In each case, the systemic narrative is loud and clear – classroom teachers are expendable. It is evident in teacher pay, in the demands on their time, in the line items of budgets that always seem to have money for the central office but not enough for supplements or adequate supplies, and especially in the fact that the hero narrative magically melts away whenever one of those heroes has the guts to demand some level of equity or justice. When your relationship partner is not showing you respect, you have to set boundaries.


So what do those boundaries look like? Unfortunately, that definition is not universal, because what some are willing and able to accept as the terms of their relationship with the profession and the system are largely based, unfortunately, on individual circumstances and privilege. For instance, there are those who have skills that easily translate to quitting and finding another job. Still others may have financial resources readily available to them that allow them the freedom to walk away whenever they wish. Some, like myself, have the privilege of receiving minimal pushback and reprisal for refusing extra assignments, not working past contract hours, or challenging bad policy. This takes an enormous strain off of me but I have noticed that my female colleagues are not often treated the same. I’m allowed to make no a full sentence, they’re barely allowed to utter the word. So, different people can and will have different definitions of what their individual boundaries entail.

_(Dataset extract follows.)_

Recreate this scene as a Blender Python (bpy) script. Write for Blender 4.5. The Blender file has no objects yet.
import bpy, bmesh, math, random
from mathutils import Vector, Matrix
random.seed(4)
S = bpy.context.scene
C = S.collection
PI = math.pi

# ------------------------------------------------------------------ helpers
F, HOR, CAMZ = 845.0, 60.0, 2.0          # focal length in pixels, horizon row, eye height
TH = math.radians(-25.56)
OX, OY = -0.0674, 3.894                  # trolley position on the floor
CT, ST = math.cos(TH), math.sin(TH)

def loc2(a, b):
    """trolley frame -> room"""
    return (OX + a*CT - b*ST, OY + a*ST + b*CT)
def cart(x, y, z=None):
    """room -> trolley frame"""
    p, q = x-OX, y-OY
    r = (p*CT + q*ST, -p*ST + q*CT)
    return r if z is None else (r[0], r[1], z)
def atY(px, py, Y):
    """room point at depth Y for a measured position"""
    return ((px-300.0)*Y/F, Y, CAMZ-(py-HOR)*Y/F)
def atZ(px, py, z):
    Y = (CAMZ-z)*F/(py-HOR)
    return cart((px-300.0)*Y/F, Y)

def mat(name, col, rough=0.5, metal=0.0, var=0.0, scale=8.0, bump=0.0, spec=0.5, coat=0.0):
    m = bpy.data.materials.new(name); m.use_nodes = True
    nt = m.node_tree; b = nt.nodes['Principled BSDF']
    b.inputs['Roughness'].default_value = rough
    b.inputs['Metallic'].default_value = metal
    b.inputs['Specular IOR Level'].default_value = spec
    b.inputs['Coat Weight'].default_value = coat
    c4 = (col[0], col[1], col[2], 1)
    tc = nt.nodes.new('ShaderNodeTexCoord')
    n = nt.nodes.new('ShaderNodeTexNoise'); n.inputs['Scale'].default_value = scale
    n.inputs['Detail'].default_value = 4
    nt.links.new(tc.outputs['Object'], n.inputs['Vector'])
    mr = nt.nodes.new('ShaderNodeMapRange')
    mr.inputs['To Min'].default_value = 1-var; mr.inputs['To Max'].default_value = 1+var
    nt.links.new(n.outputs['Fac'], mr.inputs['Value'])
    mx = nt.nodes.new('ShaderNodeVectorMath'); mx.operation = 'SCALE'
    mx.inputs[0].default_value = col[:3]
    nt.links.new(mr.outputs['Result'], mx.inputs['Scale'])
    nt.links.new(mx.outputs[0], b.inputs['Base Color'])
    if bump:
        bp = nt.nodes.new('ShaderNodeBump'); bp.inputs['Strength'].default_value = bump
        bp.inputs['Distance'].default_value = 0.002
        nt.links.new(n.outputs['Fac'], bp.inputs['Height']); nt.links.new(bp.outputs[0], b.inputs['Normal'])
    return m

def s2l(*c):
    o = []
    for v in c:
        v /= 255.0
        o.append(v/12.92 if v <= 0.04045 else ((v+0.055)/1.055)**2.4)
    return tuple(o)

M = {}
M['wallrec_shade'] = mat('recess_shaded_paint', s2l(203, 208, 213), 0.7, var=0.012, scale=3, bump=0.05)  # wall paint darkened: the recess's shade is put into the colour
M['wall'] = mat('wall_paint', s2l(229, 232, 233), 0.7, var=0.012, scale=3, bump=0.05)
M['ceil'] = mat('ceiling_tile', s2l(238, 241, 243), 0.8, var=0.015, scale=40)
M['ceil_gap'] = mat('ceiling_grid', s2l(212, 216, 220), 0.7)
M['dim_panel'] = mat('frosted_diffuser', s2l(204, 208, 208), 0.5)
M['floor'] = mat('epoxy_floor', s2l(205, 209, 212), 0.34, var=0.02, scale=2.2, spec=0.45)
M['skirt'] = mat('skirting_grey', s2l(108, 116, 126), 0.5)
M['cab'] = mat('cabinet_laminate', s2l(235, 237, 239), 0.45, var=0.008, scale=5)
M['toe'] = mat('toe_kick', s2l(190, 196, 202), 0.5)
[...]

What is absolutely necessary for educators to be able to thrive, however, is universal recognition that the relationship is broken and that each individual must find and unequivocally set those essential boundaries. Self-care is a start, but self-care is too often a salve that is used in place of demanding actual systemic change. For those educators for whom “yes” is becoming harder and harder to find at the end of each passing year, the demand simply must be met that the relationship become less transactional, less exploitative, and more appreciative of the unique souls that hold the system together.